The issuer has priced the Eu500m public sector backed deal at 40bp over mid-swaps via leads BNP Paribas, Commerzbank, Deutsche Bank, LBBW and JP Morgan. The transaction was marketed with initial price thoughts of the low 40s before guidance was set at 40bp-42bp over. According to a syndicate banker “well over” Eu1bn of orders were placed, with 61 accounts involved.

The 15 year maturity is unusual, but was decided upon after discussions with investors yesterday when the mandate was announced, said the syndicate official, with the issuer happy to achieve some duration.

At the time of these discussions a 2.5% coupon was feasible, he said, but rates fell today. In the end the deal was priced with a 2.375% coupon to offer a re-offer yield of 2.487%, just shy of a 2.5% yield bogey.
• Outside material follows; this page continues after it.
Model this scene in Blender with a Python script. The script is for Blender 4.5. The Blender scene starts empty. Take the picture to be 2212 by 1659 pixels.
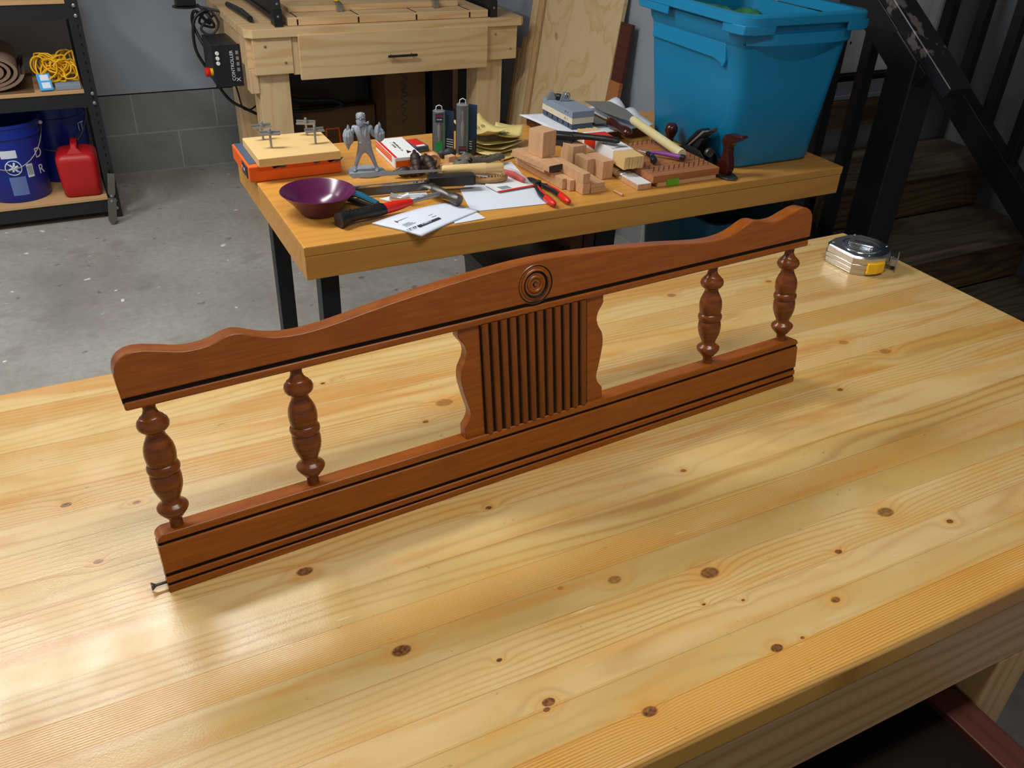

Foreign accounts took more than half of the bonds, with Germany allocated 43.6%. Italy took 20%, the Nordics 15%, Austria 11.7%, the UK and Ireland 6.3%, Switzerland 1.1%, France 0.9%, and others 1.4%. Insurance companies were allocated 49%, banks 28.2%, and funds 22.8%.

“The deal went really well,” said the lead syndicate official.

Syndicate bankers away from the leads echoed this assessment, saying that the transaction was solid and that the long maturity allowed the issuer to offer an attractive coupon that appeals to insurance companies in particular.

“It looks like it went relatively well,” said one. “They had more than Eu700m of orders early this morning.”

Another syndicate banker away from the leads said that it was not surprising to see pbb moving further down the curve after it sold four year and seven year issues earlier this year. However, he said that a 15 year maturity is rare for Pfandbriefe.

“The pricing will have been driven by the absolute level rather than working off the issuer’s curve,” he said. “The idea is to achieve an eye-catching coupon.”

Pbb’s 1.5% March 2020 is trading at around 18bp over after having been launched at 25bp over two months ago, he said, and the issuer’s 0.875% January 2017s from earlier this year are around 4bp after having been re-offered at 8bp over.